* TASK TO COMPLETE
Retype, word for word, the lines from the first line of the entries through the line that holds "bg.inputs[0].default_value = (.86, .93, 1, 1);"; leave out the pictures.

Data items:

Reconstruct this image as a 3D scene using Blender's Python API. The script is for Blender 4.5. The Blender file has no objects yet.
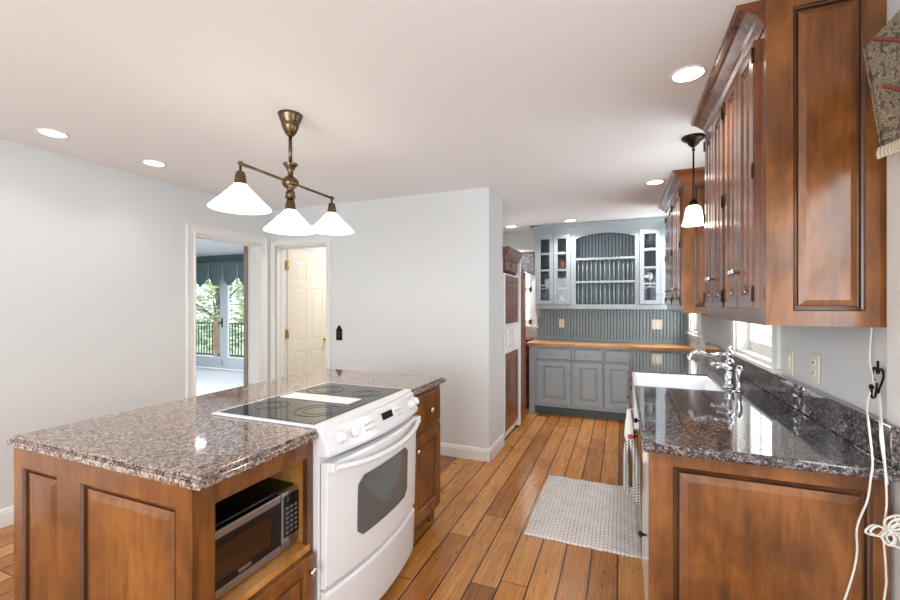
import bpy, bmesh, math, random
from mathutils import Vector, Matrix
R = math.radians
random.seed(7)
S = bpy.context.scene
C = S.collection

# ------------------------------------------------------------------ camera, sky, daylight, added fill lights, exposure
cam_d = bpy.data.cameras.new('camera'); cam = bpy.data.objects.new('camera', cam_d); C.objects.link(cam)
cam.location = (0, 0, 1.402); cam.rotation_euler = (R(90), 0, R(22.118))
cam_d.sensor_width = 36; cam_d.lens = 421.155 / 900 * 36
cam_d.shift_y = 3.78 / 900; cam_d.clip_start = .02; cam_d.clip_end = 200
S.camera = cam
S.view_settings.view_transform = 'Standard'; S.view_settings.look = 'None'
S.view_settings.gamma = 1; S.view_settings.use_curve_mapping = False
S.view_settings.exposure = 0.42
w = bpy.data.worlds.new('sky'); S.world = w; w.use_nodes = True
wn = w.node_tree.nodes; bg = wn['Background']
bg.inputs[0].default_value = (.86, .93, 1, 1); bg.inputs[1].default_value = 2.2

def area(name, loc, rot, sx, sy, power, col):
    d = bpy.data.lights.new(name, 'AREA'); d.shape = 'RECTANGLE'; d.size = sx; d.size_y = sy
    d.energy = power; d.color = col
    o = bpy.data.objects.new(name, d); C.objects.link(o); o.location = loc; o.rotation_euler = rot
    return o
DAY = (.93, .965, 1)
area('door_room_fill', (-2.7, 4.7, 2.42), (0, 0, 0), .5, .5, 22, (1, .95, .86))   # added unseen fill, brightens the cream door and its room
area('rear_fill_light', (-1.1, -2.62, 1.25), (R(90), 0, 0), 2.8, 2.1, 92, DAY)       # large fill light added behind the viewer
area('daylight_casement', (.86, .95, 1.5), (R(90), 0, R(90)), .85, 1.1, 11, DAY)         # window under the paisley valance
area('daylight_sink_window', (.92, 3.17, 1.55), (R(90), 0, R(90)), .8, .9, 10, DAY)
area('carpet_room_fill', (-6.0, 3.6, 2.40), (0, 0, 0), 1.2, 1.2, 110, DAY)              # unseen light added to brighten the carpeted room
area('daylight_far_window', (.94, 5.46, 1.6), (R(90), 0, R(90)), .5, .9, 14, DAY)
area('daylight_end_window', (-1.45, 6.1, 1.6), (R(-90), 0, 0), .5, .9, 12, DAY)

# ------------------------------------------------------------------ materials
def new_mat(name):
    m = bpy.data.materials.new(name); m.use_nodes = True
    nt = m.node_tree; return m, nt, nt.nodes['Principled BSDF']
def lin(c):
    return tuple(((v / 255 + .055) / 1.055) ** 2.4 if v > 10 else v / 255 / 12.92 for v in c) + (1,)
def plain(name, rgb, rough=.5, metal=0, coat=0, emis=0, bump=0):
    m, nt, b = new_mat(name)
    b.inputs['Base Color'].default_value = lin(rgb); b.inputs['Roughness'].default_value = rough
    b.inputs['Metallic'].default_value = metal; b.inputs['Coat Weight'].default_value = coat
    if emis: b.inputs['Emission Color'].default_value = lin(rgb); b.inputs['Emission Strength'].default_value = emis
    n = nt.nodes.new('ShaderNodeTexNoise'); n.inputs['Scale'].default_value = 35; n.inputs['Detail'].default_value = 3
    tc = nt.nodes.new('ShaderNodeTexCoord'); nt.links.new(tc.outputs['Object'], n.inputs['Vector'])
    if bump:
        bp = nt.nodes.new('ShaderNodeBump'); bp.inputs['Strength'].default_value = bump; bp.inputs['Distance'].default_value = .002
        nt.links.new(n.outputs[0], bp.inputs['Height']); nt.links.new(bp.outputs[0], b.inputs['Normal'])
    if not emis:
        mr = nt.nodes.new('ShaderNodeMapRange'); mr.inputs[3].default_value = max(0, rough - .04); mr.inputs[4].default_value = min(1, rough + .04)
        nt.links.new(n.outputs[0], mr.inputs[0]); nt.links.new(mr.outputs[0], b.inputs['Roughness'])
    return m
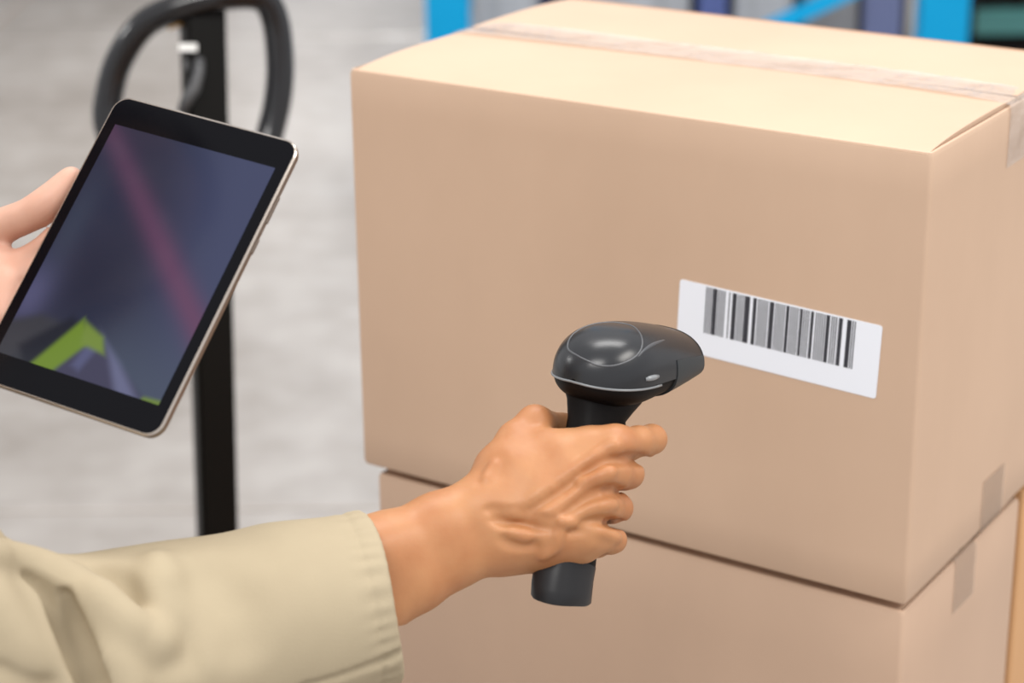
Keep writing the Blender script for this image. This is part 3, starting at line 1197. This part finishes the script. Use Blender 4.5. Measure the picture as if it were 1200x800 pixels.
T_rear = [1 - math.cos(k / 16 * math.pi / 2) for k in range(17)]
ts_main = [0.0005 + 0.42 * q for q in T_rear] + [0.42 + 0.575 * k / 14 for k in range(1, 15)]
th_top = [math.pi * (-0.02) + math.pi * 1.04 * k / 44 for k in range(45)]
th_bot = [math.pi + math.pi * k / 32 for k in range(33)]
shell = loft('top_shell', ts_main, th_top, 0.0, M_scan_shell)
loft('lower_body', ts_main, th_bot, -0.0010, M_scan_body)
th_all = [2 * math.pi * k / 72 for k in range(72)]
th_nose = [math.pi - 0.34 + (math.pi + 0.68) * k / 48 for k in range(49)]
bm = bmesh.new()
nr = [[bm.verts.new(shell_pt(0.635, th, -0.0025)) for th in th_nose]]
for k in range(11):
    nr.append([bm.verts.new(shell_pt(0.64 + 0.355 * k / 10, th, 0.0006)) for th in th_nose])
for A, B_ in zip(nr, nr[1:]):
    for j in range(48):
        bm.faces.new([A[j], A[j + 1], B_[j + 1], B_[j]])
obj_bm('nose_bumper', bm, M_scan_nose, scn, angle=50)
bm = bmesh.new()
ra = [bm.verts.new(shell_pt(0.995, th, 0.0004)) for th in th_all]
rb = [bm.verts.new(Vector(shell_pt(0.995, th, -0.004)) + Vector((0.0008, 0, 0))) for th in th_all]
rc_ = [bm.verts.new(Vector(shell_pt(0.995, th, -0.0055)) + Vector((-0.004, 0, 0))) for th in th_all]
for A, B_ in ((ra, rb), (rb, rc_)):
    for j in range(72):
        bm.faces.new([A[j], A[(j + 1) % 72], B_[(j + 1) % 72], B_[j]])
obj_bm('nose_rim', bm, M_scan_nose, scn, smooth=True)
bm = bmesh.new()
bm.faces.new([bm.verts.new(Vector(shell_pt(0.995, th, -0.0050)) + Vector((-0.003, 0, 0))) for th in th_all])
obj_bm('scan_window', bm, M_lens, scn)
# seam trim round the rear, between shell and body
seam = [shell_pt(t, 0.0 - 0.10, 0.0004) for t in reversed(ts_main[:18])] + [shell_pt(t, math.pi + 0.10, 0.0004) for t in ts_main[1:18]]
bm = bmesh.new()
tube(bm, seam, 0.0008, 8)
obj_bm('seam_trim', bm, M_scan_trim, scn, smooth=True)
# little indicator window on the right of the seam
bm = bmesh.new()
tube(bm, [shell_pt(t, math.pi - 0.10, 0.0000) for t in (0.30, 0.34, 0.38, 0.42)], [0.0012, 0.0019, 0.0019, 0.0012], 8)
iw = obj_bm('indicator_window', bm, M_scan_trim, scn, smooth=True)
# raised shield-shaped panel line on the top, and the long crease beside it
def on_top(x, y, off=0.0):
    """point of the shell above local x (mm forward of the rear), y (mm to the left)"""
    t = min(max(x / 1000 / LN, 0.01), 0.97)
    a, c = 0.02, math.pi - 0.02
    for k in range(40):                      # y falls steadily as the angle grows
        mth = (a + c) / 2
        if shell_pt(t, mth, off)[1] > y / 1000:
            a = mth
        else:
            c = mth
    return shell_pt(t, (a + c) / 2, off)


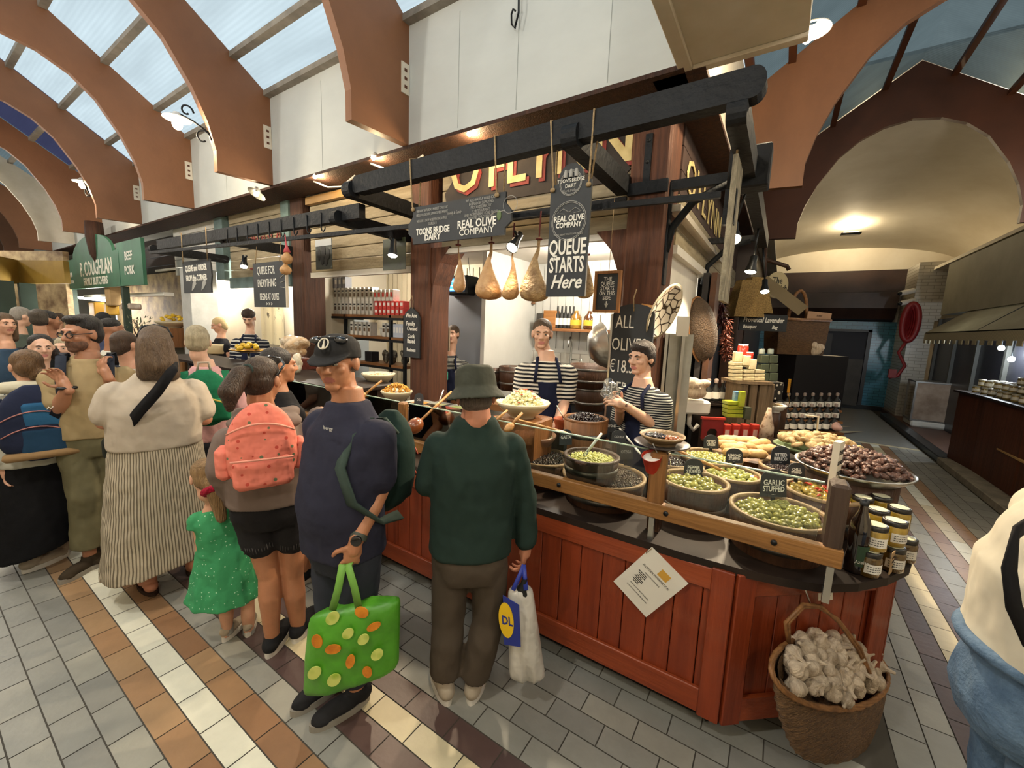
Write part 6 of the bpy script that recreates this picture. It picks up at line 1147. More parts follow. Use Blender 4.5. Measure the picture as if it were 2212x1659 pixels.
for i,px in enumerate((1566,1585,1605,1626)): pile(px,954,dA-.15,.062,.17,.06,red_c,'red_tin','red oblong tin in the row before the wooden crate','tin',group='row of red tins'); b = M(); q = V(px,942,dA-.15); b.box((q.x,q.y,q.z+.03)-FH*.032 if 0 else Vector((q.x,q.y,q.z+.03))-FH*.032,(.04,.003,.08),Matrix((RH,FH,UP)).transposed()); e = b.build('label',mat('tin_print','#d9a99a',.5),bpy.data.objects[sorted(o.name for o in bpy.data.objects if o.name.startswith('red_tin'))[-1]]); e.location = (0,0,0); e.parent = None; e.parent = sorted((o for o in bpy.data.objects if o.name.startswith('red_tin')),key=lambda o: o.name)[-1]; e.matrix_parent_inverse = e.parent.matrix_basis.inverted(); e.data.transform(Matrix.Translation(e.parent.location))
cr = thing('wooden_crate','upright weathered wooden crate used as a display tower','crate',V(1610,958,dA+.35))
for px in (1585,1605,1625,1640): b = M(); q,q2 = V(px,958,dA+.35),V(px,826,dA+.35); b.box((q+q2)/2,(.075,.3,(q2-q).length),Matrix((RH,FH,UP)).transposed(),.005); b.build('slat',crate_w,cr)
b = M(); q = V(1612,823,dA+.35); b.box(q,(.36,.34,.03),Matrix((RH,FH,UP)).transposed()); b.build('top_board',crate_w,cr); zc = q.z+.015
for i in range(4): pile(1582,900-i*9,dA+.05,.16,.036,.1,yel,'lime_tin','flat lime green tin in the stack before the wooden crate','tin',.05*i,'stack of lime green tins')
pile(1588,873,dA+.05,.05,.13,.05,mat('blue_carton','#4a7fae',.5,c2='#9fb6c4',s=10),'blue_carton','blue carton standing on the lime green tins'); pile(1600,878,dA+.0,.05,.15,.05,yel,'lime_carton','lime green carton standing on the lime green tins'); pile(1611,905,dA,.06,.12,.06,gr_b,'olive_carton','small olive green carton beside the lime tins')
for i,(px,n,lb_) in enumerate(((1588,5,'left'),(1614,3,'middle'),(1636,3,'right'))):
    for k in range(n): pile(px,821-k*8,dA+.25+.02*i,.105,.033,.08,cr_b,'soap_bar','wrapped cream soap in the %s stack on the wooden crate' % lb_,'soap',.06*k,'soap stack, '+lb_)
for i,(px,k) in enumerate(((1592,5),(1609,4),(1622,3))): pile(px,821-8*k,dA+.27,.075,.1,.06,cr_b,'cream_carton','cream carton, %s of three on the soap stacks' % ('leftmost','middle','rightmost')[i])
for i,px in enumerate((1647,1666)):
    for k in range(3): pile(px,822-k*19,dA+.4,.085,.084,.08,gr_b,'green_carton','dark green cube carton in the tower beside the soaps','carton',0,'tower of dark green cartons')
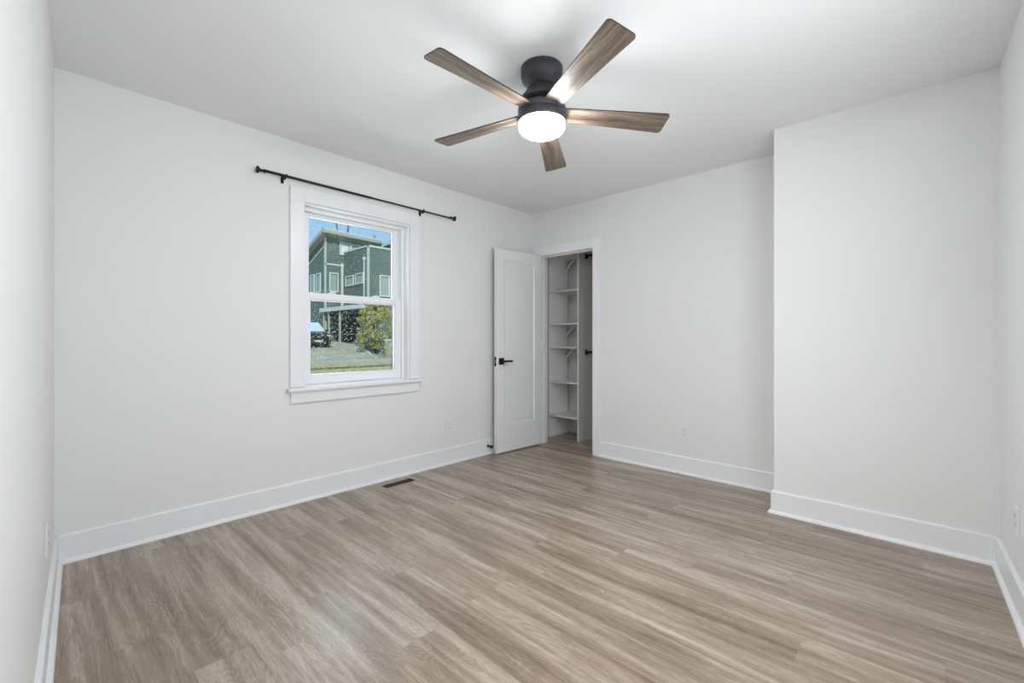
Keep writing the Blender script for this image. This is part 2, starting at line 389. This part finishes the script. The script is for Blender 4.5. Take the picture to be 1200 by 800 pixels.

* EXERCISE ANSWER
Reconstruct this image as a 3D scene using Blender's Python API. The script is for Blender 4.5. The Blender file has no objects yet.
import bpy, bmesh, math, random
from mathutils import Vector, Matrix
R = math.radians
random.seed(7)
S = bpy.context.scene
C = S.collection

# ------------------------------------------------------------------ camera, sky, daylight, added fill lights, exposure
cam_d = bpy.data.cameras.new('camera'); cam = bpy.data.objects.new('camera', cam_d); C.objects.link(cam)
cam.location = (0, 0, 1.402); cam.rotation_euler = (R(90), 0, R(22.118))
cam_d.sensor_width = 36; cam_d.lens = 421.155 / 900 * 36
cam_d.shift_y = 3.78 / 900; cam_d.clip_start = .02; cam_d.clip_end = 200
S.camera = cam
S.view_settings.view_transform = 'Standard'; S.view_settings.look = 'None'
S.view_settings.gamma = 1; S.view_settings.use_curve_mapping = False
S.view_settings.exposure = 0.42
w = bpy.data.worlds.new('sky'); S.world = w; w.use_nodes = True
wn = w.node_tree.nodes; bg = wn['Background']
bg.inputs[0].default_value = (.86, .93, 1, 1); bg.inputs[1].default_value = 2.2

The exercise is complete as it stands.